Justice Griffin went on to find that it was clear the sentencing judge “accepted … Sheepway’s evidence in this regard.”
“Otherwise, there would be no need for the judge’s lengthy analysis as to whether he could take these conditions into account,” she writes.
Justice Griffin found Sheepway’s pretrial custody conditions to have been “exceptionally harsh,” that they “affected his circumstances at the time of sentencing.”
These details, she found, “should be taken into account in mitigating the term of parole ineligibility” (if that term is to be greater than the mandatory 10 year minimum.)
The Crown prosecutor at appeal, Kathryn Laurie, told Law360 Canada the ruling clarifies what sentencing judges can do in this area.

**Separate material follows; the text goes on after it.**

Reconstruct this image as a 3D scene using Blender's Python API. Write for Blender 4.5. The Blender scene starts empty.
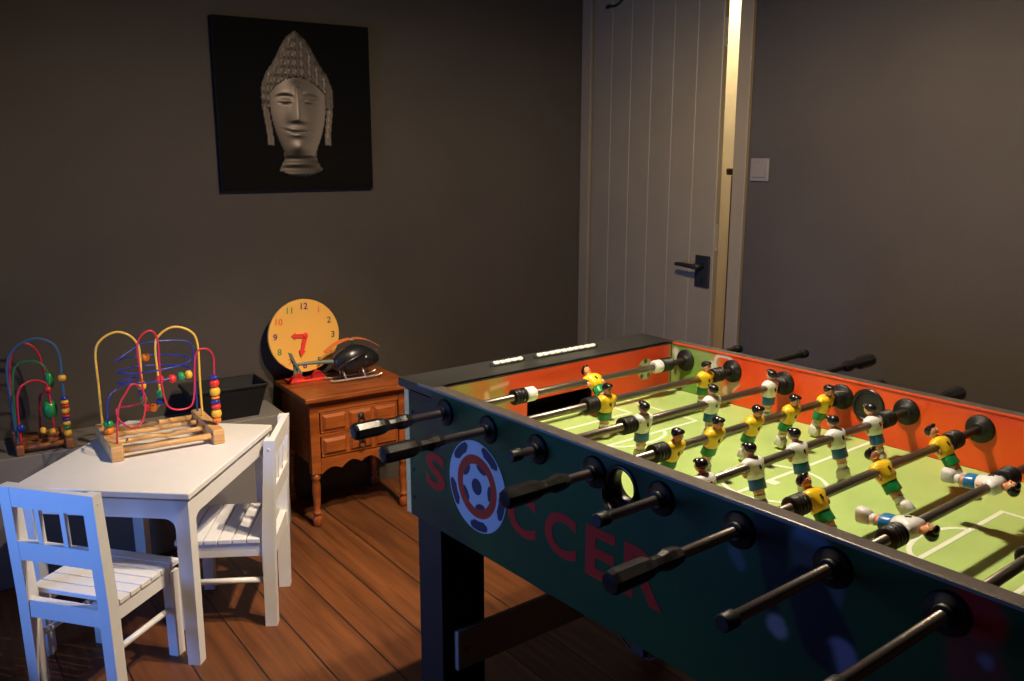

“When determining whether it is appropriate to increase the period of parole ineligibility from the 10-year minimum for an offender convicted of second-degree murder, harsh conditions of pre-trial custody that negatively impacted the offender may be considered in mitigating the term imposed,” said Laurie.
Sheepway’s lawyer, Vincent Larochelle, said the “significance of the decision extends beyond the facts of this case.”
“The Court of Appeal's decision stands for the general proposition that a variety of different circumstances can be taken into consideration when determining the period of parole ineligibility for [second]-degree murder. It also has a particular significant for Mr. Sheepway, as it provides him with some vindication for the harsh treatment he received while at the Whitehorse Correctional Centre.”